Large organizations are terrible at keeping secrets. Even clever people make stupid mistakes from time to time. Even patriots defect from time to time.
I would say that defection at this point is basically part and parcel to being defined as a 'patriot'. That's a personal view of course, and based on my understanding of the nature of our country (the US.)
Relying on secrecy in order to stay ahead in security is a bad strategy. The more experts you recruit into your research team, the higher the risk of leaks. All it takes is one rogue employee in 100. The fewer experts you recruit, the less competitive you become compared to the worldwide open research community in academia. Either way you lose.
Yes. The only silver lining to the massive dragnet and billion dollar datacenters is that casting a wide net yields lot so fish. If anyone is eventually called to account for their past malfeasance it will likely be due to the existence of this resource. But it is far from a certainty that this happy outcome will ever be realized.

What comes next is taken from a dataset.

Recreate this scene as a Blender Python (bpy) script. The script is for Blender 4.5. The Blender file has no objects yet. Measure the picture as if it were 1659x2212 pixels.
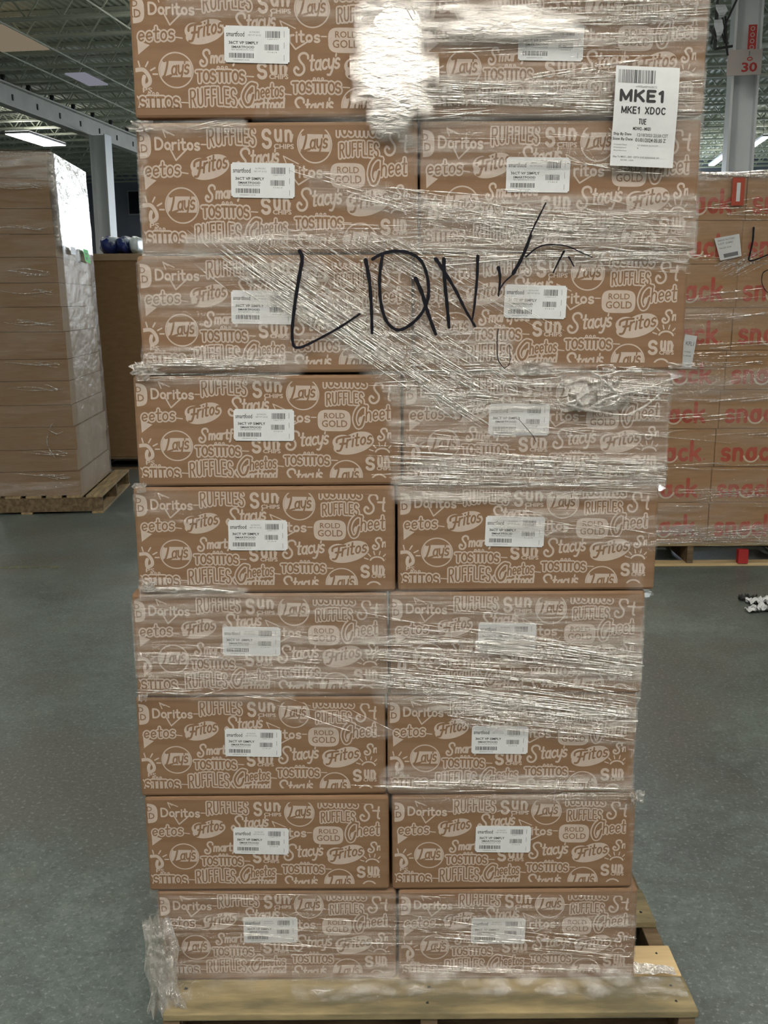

I looked around once a few years ago to see if there was some sort of open-source intelligence platform. Something like just interested participants inputting data about observations, and other participants writing code to analyze the data. Something distantly related to Wikileaks in some ways. Didn't find anything, and I 'm not sure it is terribly viable since the cost of attacking it (with bogus or crafted input) is probably orders of magnitude less than that of defending. Asymmetric warfare going the wrong way (by my point of view.)